▶ **Problem details**: Restate the whole of the material. Keep every word, and drop the pictures.

>> Begin

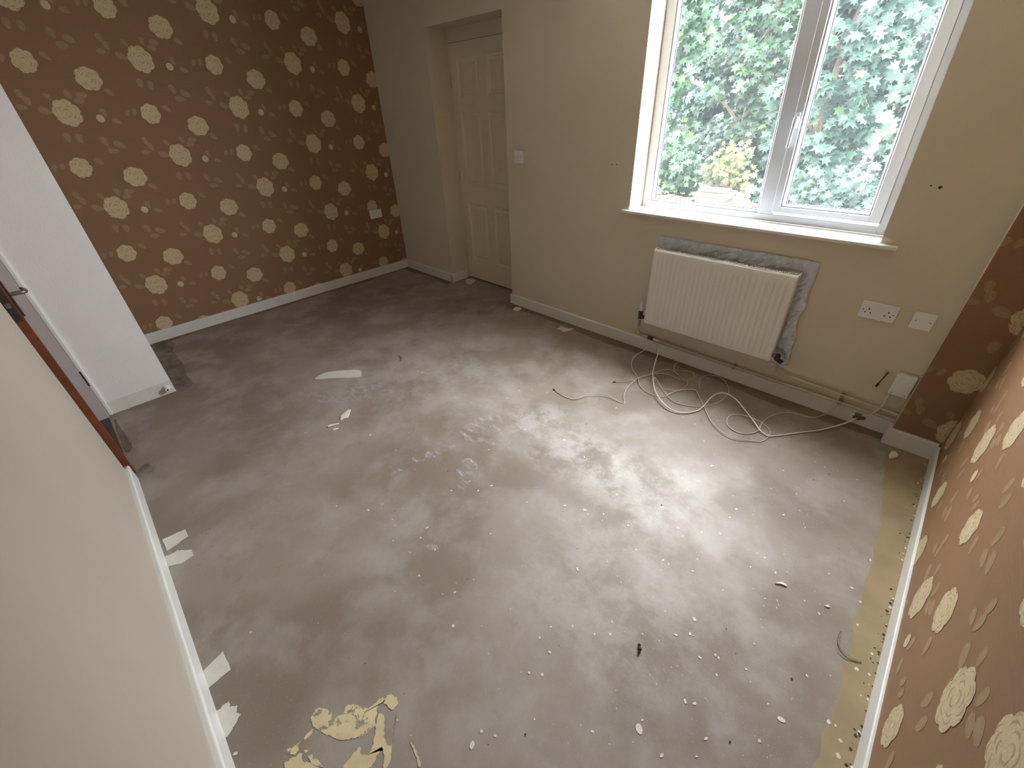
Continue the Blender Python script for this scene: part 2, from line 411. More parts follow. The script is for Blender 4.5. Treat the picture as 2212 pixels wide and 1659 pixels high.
# white filler patches along the near wall
def cropP(ox, oy, sc, L): return [(ox + x / sc, oy + y / sc) for x, y in L]
C7 = (200, 1050, 2.7238)
def patch(L, jit=.0015):
    P = [fl(x, y) for x, y in cropP(*C7, L)]; out = []
    for i in range(len(P)):
        a, b_ = np.array(P[i - 1]), np.array(P[i])
        for k in range(6): out.append(a + (b_ - a) * k / 6 + np.array([random.uniform(-jit, jit), random.uniform(-jit, jit)]))
    fm.face([(p[0], p[1], .0014) for p in out], 1)
patch([(410, 315), (545, 255), (565, 295), (440, 385)]); patch([(400, 430), (500, 380), (585, 378), (597, 410), (530, 455), (410, 478)], .003)
patch([(612, 1130), (770, 970), (815, 1080), (650, 1215)]); patch([(710, 1340), (800, 1268), (812, 1300), (850, 1290), (850, 1335), (874, 1340), (800, 1470), (770, 1495), (735, 1440)], .003)
blob([(1005, 606), (1018, 602), (1026, 607), (1014, 615)], 1, .0014, .001)
# white streaks and spots
blob([(681, 819), (700, 806), (730, 801), (770, 799), (781, 804), (778, 814), (760, 816), (720, 817)], 1, .0012, .002)
blob([(895, 800), (915, 802), (925, 808), (948, 810), (935, 813), (905, 806)], 6, .0013, .002)
blob([(1060, 895), (1085, 905), (1090, 945), (1075, 962), (1030, 955), (990, 945), (1010, 915)], 6, .0011, .01)
blob([(835, 1012), (868, 1003), (905, 985), (960, 965), (1000, 960), (930, 990), (868, 1015), (845, 1030)], 6, .0011, .01)
blob([(980, 1030), (1010, 990), (1030, 1000), (1015, 1040), (1000, 1060)], 6, .0011, .01)
blob([(930, 1165), (945, 1180), (938, 1202), (918, 1192)], 6, .0012, .006)
blob([(640, 850), (720, 835), (800, 825), (870, 840), (800, 862), (700, 870)], 6, .0010, .01)
for x, y, r in [(1538, 1006, .011), (1264, 1102, .012), (1220, 1092, .010), (1219, 950, .016), (1465, 1140, .011), (1500, 1338, .013), (1166, 1378, .008), (1143, 1453, .008), (1171, 1457, .009),
                (1380, 1575, .018), (1688, 1555, .014), (1545, 1415, .008), (1552, 1421, .006), (979, 1353, .012), (796, 1102, .009), (727, 1093, .007), (542, 1366, .009), (940, 1188, .006), (1675, 1237, .007),
                (1700, 1237, .006), (1738, 1298, .006), (1788, 1308, .006), (1500, 1520, .008), (1548, 1458, .006), (1743, 1460, .006), (1190, 1354, .006), (1824, 1083, .006), (1465, 1138, .007), (1516, 1150, .006),
                (1280, 1580, .008), (1318, 1370, .008), (1388, 1370, .007), (1040, 1580, .009), (1020, 1610, .012), (660, 935, .007), (800, 940, .010), (975, 1060, .008), (1033, 1060, .007), (853, 1277, .004),
                (1692, 1017, .006), (1621, 1225, .006), (1635, 1195, .005), (1652, 1205, .006), (1480, 1515, .008), (1850, 1445, .012), (1810, 1632, .012), (1640, 1600, .009), (509, 1628, .009), (1070, 1590, .007),
                (1840, 1270, .008), (1858, 1300, .009), (1880, 1210, .008), (1852, 1350, .008), (1790, 1560, .010), (1815, 1600, .01)]:
    spot(x, y, r * .54, 3 if random.random() < .8 else 5, .0013, 9, random.uniform(1, 1.6), random.uniform(0, 3))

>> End

▶ **Correct result**:
Continue the Blender Python script for this scene: part 2, from line 411. More parts follow. The script is for Blender 4.5. Treat the picture as 2212 pixels wide and 1659 pixels high.
# white filler patches along the near wall
def cropP(ox, oy, sc, L): return [(ox + x / sc, oy + y / sc) for x, y in L]
C7 = (200, 1050, 2.7238)
def patch(L, jit=.0015):
    P = [fl(x, y) for x, y in cropP(*C7, L)]; out = []
    for i in range(len(P)):
        a, b_ = np.array(P[i - 1]), np.array(P[i])
        for k in range(6): out.append(a + (b_ - a) * k / 6 + np.array([random.uniform(-jit, jit), random.uniform(-jit, jit)]))
    fm.face([(p[0], p[1], .0014) for p in out], 1)
patch([(410, 315), (545, 255), (565, 295), (440, 385)]); patch([(400, 430), (500, 380), (585, 378), (597, 410), (530, 455), (410, 478)], .003)
patch([(612, 1130), (770, 970), (815, 1080), (650, 1215)]); patch([(710, 1340), (800, 1268), (812, 1300), (850, 1290), (850, 1335), (874, 1340), (800, 1470), (770, 1495), (735, 1440)], .003)
blob([(1005, 606), (1018, 602), (1026, 607), (1014, 615)], 1, .0014, .001)
# white streaks and spots
blob([(681, 819), (700, 806), (730, 801), (770, 799), (781, 804), (778, 814), (760, 816), (720, 817)], 1, .0012, .002)
blob([(895, 800), (915, 802), (925, 808), (948, 810), (935, 813), (905, 806)], 6, .0013, .002)
blob([(1060, 895), (1085, 905), (1090, 945), (1075, 962), (1030, 955), (990, 945), (1010, 915)], 6, .0011, .01)
blob([(835, 1012), (868, 1003), (905, 985), (960, 965), (1000, 960), (930, 990), (868, 1015), (845, 1030)], 6, .0011, .01)
blob([(980, 1030), (1010, 990), (1030, 1000), (1015, 1040), (1000, 1060)], 6, .0011, .01)
blob([(930, 1165), (945, 1180), (938, 1202), (918, 1192)], 6, .0012, .006)
blob([(640, 850), (720, 835), (800, 825), (870, 840), (800, 862), (700, 870)], 6, .0010, .01)
for x, y, r in [(1538, 1006, .011), (1264, 1102, .012), (1220, 1092, .010), (1219, 950, .016), (1465, 1140, .011), (1500, 1338, .013), (1166, 1378, .008), (1143, 1453, .008), (1171, 1457, .009),
                (1380, 1575, .018), (1688, 1555, .014), (1545, 1415, .008), (1552, 1421, .006), (979, 1353, .012), (796, 1102, .009), (727, 1093, .007), (542, 1366, .009), (940, 1188, .006), (1675, 1237, .007),
                (1700, 1237, .006), (1738, 1298, .006), (1788, 1308, .006), (1500, 1520, .008), (1548, 1458, .006), (1743, 1460, .006), (1190, 1354, .006), (1824, 1083, .006), (1465, 1138, .007), (1516, 1150, .006),
                (1280, 1580, .008), (1318, 1370, .008), (1388, 1370, .007), (1040, 1580, .009), (1020, 1610, .012), (660, 935, .007), (800, 940, .010), (975, 1060, .008), (1033, 1060, .007), (853, 1277, .004),
                (1692, 1017, .006), (1621, 1225, .006), (1635, 1195, .005), (1652, 1205, .006), (1480, 1515, .008), (1850, 1445, .012), (1810, 1632, .012), (1640, 1600, .009), (509, 1628, .009), (1070, 1590, .007),
                (1840, 1270, .008), (1858, 1300, .009), (1880, 1210, .008), (1852, 1350, .008), (1790, 1560, .010), (1815, 1600, .01)]:
    spot(x, y, r * .54, 3 if random.random() < .8 else 5, .0013, 9, random.uniform(1, 1.6), random.uniform(0, 3))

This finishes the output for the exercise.